Part of a data file:
>> begin

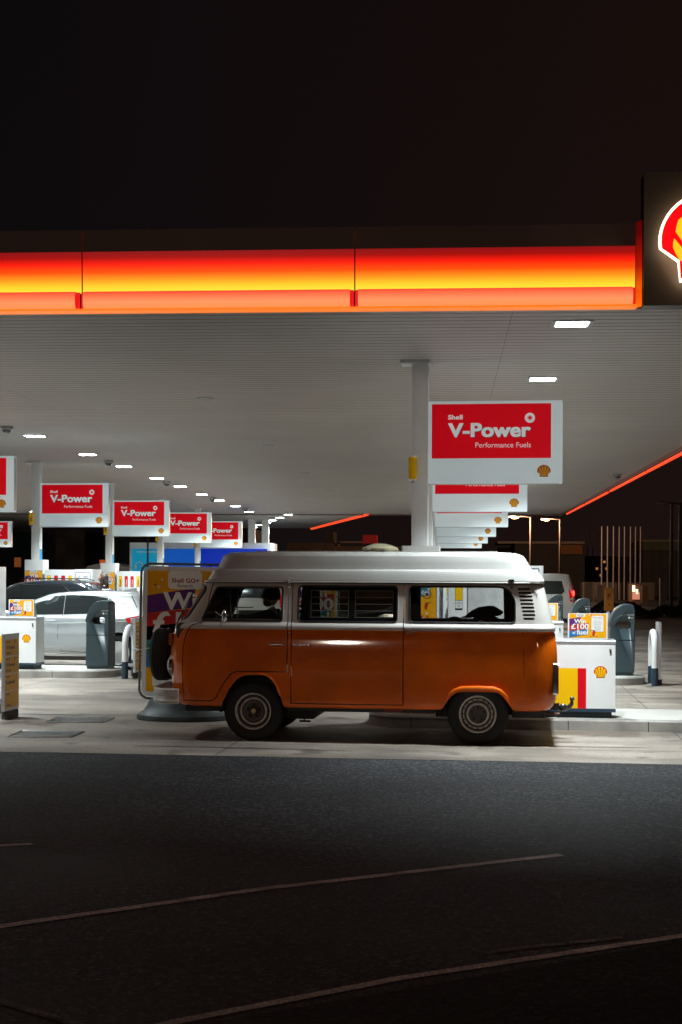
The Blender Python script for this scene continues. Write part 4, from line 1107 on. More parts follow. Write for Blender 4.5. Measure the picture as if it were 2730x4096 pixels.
mb = MB(); mb.rbox((1.10, .50, 2.058), (1.52, 1.0, 2.078), black, .03, 3); prof = [(.205, 2.075), (.205, 2.10), (.19, 2.112), (.17, 2.12), (.12, 2.14), (.06, 2.155), (0, 2.16)]
vg = mat('vent_amber_plastic', (.30, .27, .17), .25, coat=.5); mb.lathe(prof, vg, (1.32, .62, 0), n=24)
mb.box((1.20, .40, 2.08), (1.24, .44, 2.10), steel); mb.box((1.36, .40, 2.08), (1.40, .44, 2.10), steel); mb.build('roof_vent', p_)
for x in (.395, 2.775):
    mb = MB(); mb.box((x - .03, .070, 1.742), (x + .03, .10, 1.765), black if x > 1 else steel); mb.box((x - .012, .072, 1.665), (x + .012, .092, 1.745), chrome); mb.box((x - .007, .066, 1.68), (x + .007, .074, 1.72), black); mb.build('roof_catch', van)
mb = MB(); mb.tube([(2.97,.10,1.735),(3.07,.12,1.735)], .006, chrome, 6); mb.build('roof_catch', van)

# arch lips
for P in (AF, AR):
    mb = MB(); Q = [p for p in P if p[1] > .37]
    if P is AR:
        mb.tube([(x, yside(x, z) - .003, z) for x, z in Q], .012, orange, 8)
        Q2 = [(WB - .33, .50), (WB - .285, .548), (WB - .24, .585), (WB - .17, .608), (WB, .615), (WB + .17, .610), (WB + .235, .590), (WB + .29, .548), (WB + .33, .50)]
        mb.tube([(x, yside(x, z) - .028, z) for x, z in Q2], [.004, .016, .023, .026, .026, .026, .023, .016, .004], orange, 10)
    else:
        mb.tube([(x, yside(x, z) - .003, z) for x, z in [Q[0]] + Q[1:]], .011, orange, 8)
    mb.build('wheel_arch_lip', van)
    ln = MB(); G = [(x, z + .004) for x, z in P]; y0, y1 = .045, .36
    vs = [(x, y0, z) for x, z in G] + [(x, y1, z) for x, z in G]; n = len(G)
    ln.add(vs, [(k, k+1, n+k+1, n+k) for k in range(n-1)], dark, True)
    ln.add([(x, y1, z) for x, z in G], [tuple(range(n))], dark); ln.build('wheel_well', van)
# handles
def handle(x0, x1, z, par, flip):
    mb = MB(); mb.rbox((x0, -.045, z - .008), (x1, -.028, z + .008), chrome, .005, 2, 'x'); e = x1 if flip else x0
    mb.tube([(x0 + .012, -.035, z), (x0 + .012, .002, z)], .010, chrome, 8); mb.tube([(x1 - .012, -.035, z), (x1 - .012, .002, z)], .013, chrome, 8)
    o = mb.build('handle', par)
    rec = MB(); cx_ = (x0 + x1)/2 + .01; vs = []; N = 20
    return o
handle(.205, .350, 1.055, cd, True)
handle(.462, .636, 1.054, sd, False)
# pressed finger recesses behind the handles
def recess(par, cx_, cz, rx_, rz_):
    mb = MB(); N = 26; rings = []
    for q, (k, d) in enumerate(((1.0, -.0012), (.94, .0), (.5, .004), (.0, .006))):
        pass
    mb.tube([(cx_ + rx_*math.cos(a), yside(cx_, cz) + .001, cz + rz_*math.sin(a)*(1 if math.sin(a) < 0 else .55)) for a in [math.pi + math.pi*k/14 for k in range(15)]], [.002 + .0105*math.sin(math.pi*k/14) for k in range(15)], orange, 8)
    mb.build('handle_recess', par)
recess(cd, .265, 1.055, .060, .035)
recess(sd, .565, 1.055, .072, .135)
mb = MB(); mb.ball((.405, -.004, 1.175), .010, chrome); mb.build('door_stop', van)

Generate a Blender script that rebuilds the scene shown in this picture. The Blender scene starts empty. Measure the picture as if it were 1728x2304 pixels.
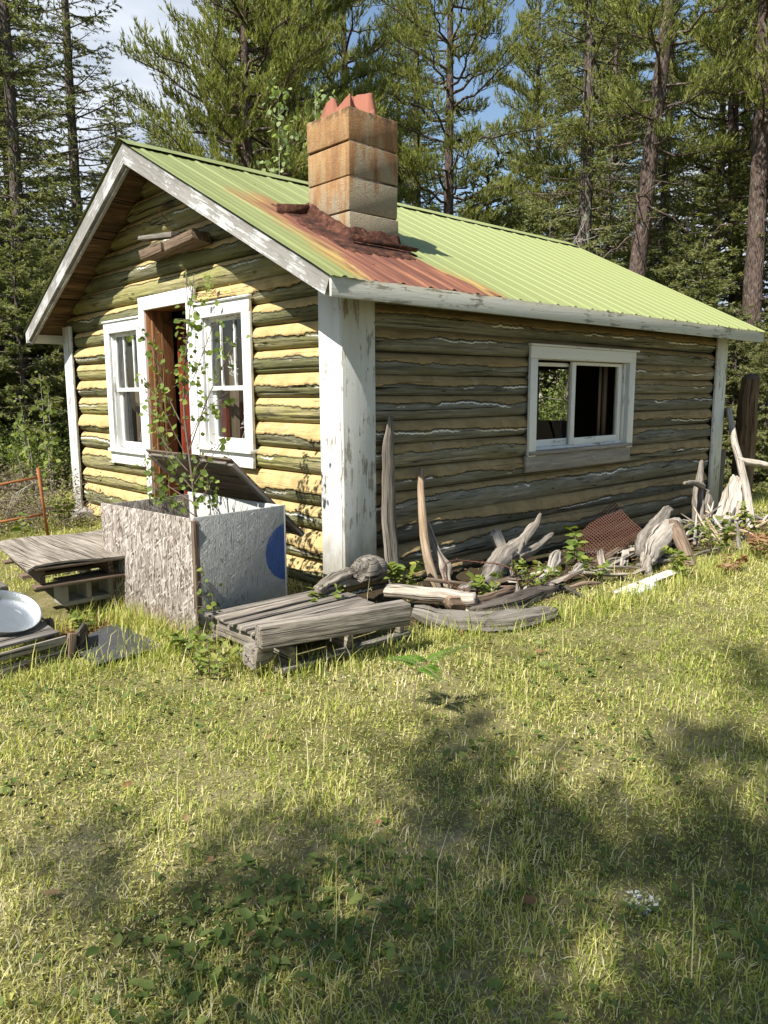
import bpy, math, random
import numpy as np
from mathutils import Vector, Matrix

PI = math.pi
R = math.radians
SC = bpy.context.scene
COL = SC.collection
rng = np.random.default_rng(7)

# ------------------------------------------------------------------ noise
_T1 = np.random.default_rng(1).random(4096)
_T2 = np.random.default_rng(2).random((256, 256))


def n1(x, seed=0, octv=3):
    x = np.asarray(x, float) + seed * 17.31
    o = np.zeros_like(x); a = .5
    for k in range(octv):
        i = np.floor(x).astype(int); f = x - i; f = f * f * (3 - 2 * f)
        o += a * (_T1[i % 4096] * (1 - f) + _T1[(i + 1) % 4096] * f)
        x = x * 2.03 + 11.7; a *= .5
    return o / (1 - .5 ** octv) - .5


def n2(x, y, seed=0, octv=3):
    x = np.asarray(x, float) + seed * 7.13; y = np.asarray(y, float) + seed * 3.77
    o = np.zeros(np.broadcast(x, y).shape); a = .5
    for k in range(octv):
        i = np.floor(x).astype(int); j = np.floor(y).astype(int)
        f = x - i; g = y - j; f = f * f * (3 - 2 * f); g = g * g * (3 - 2 * g)
        i0, i1, j0, j1 = i % 256, (i + 1) % 256, j % 256, (j + 1) % 256
        o += a * ((_T2[i0, j0] * (1 - f) + _T2[i1, j0] * f) * (1 - g) + (_T2[i0, j1] * (1 - f) + _T2[i1, j1] * f) * g)
        x = x * 2.03 + 5.1; y = y * 2.03 + 9.2; a *= .5
    return o / (1 - .5 ** octv) - .5


def sstep(a, b, x):
    t = np.clip((x - a) / (b - a), 0, 1)
    return t * t * (3 - 2 * t)


def gz(x, y):
    """height of the ground"""
    x = np.asarray(x, float); y = np.asarray(y, float)
    z = -.09 - .012 * np.clip(x, 0, 9) + .05 * n2(x * .9, y * .9, 3, 3) + .10 * n2(x * .22, y * .22, 5, 2)
    far = np.hypot(x - 2, y - 1)
    return z + .35 * n2(x * .12, y * .12, 8, 2) * sstep(13, 24, far)


def gzf(x, y):
    return float(gz(np.array([x]), np.array([y]))[0])


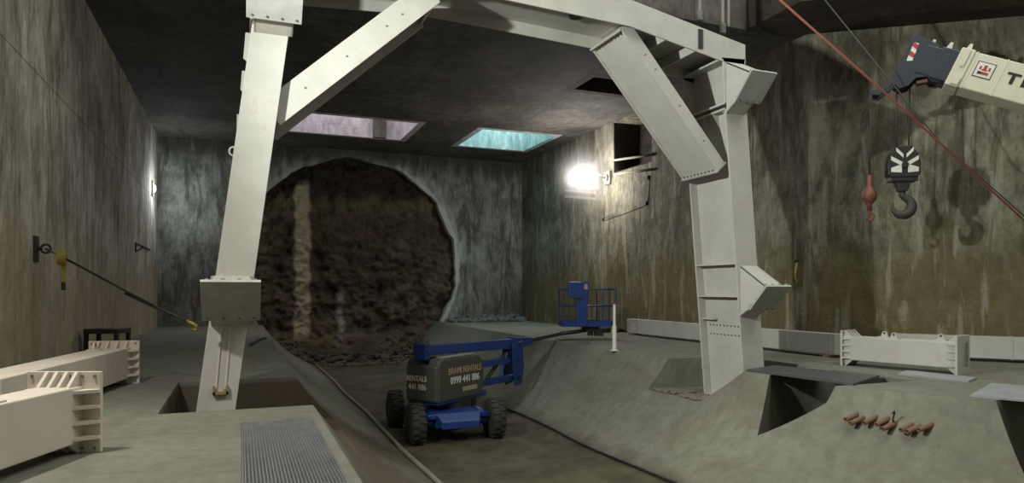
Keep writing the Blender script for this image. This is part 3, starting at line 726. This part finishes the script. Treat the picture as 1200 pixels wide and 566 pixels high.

>> end

Both the line with "Generate a Blender" and the line with "from mathutils import Vector, Matrix" are included: reproduce them and every line between, exactly, with pictures omitted.

Generate a Blender script that rebuilds the scene shown in this picture. The Blender scene starts empty. Measure the picture as if it were 1728x2304 pixels.
import bpy, math, random
import numpy as np
from mathutils import Vector, Matrix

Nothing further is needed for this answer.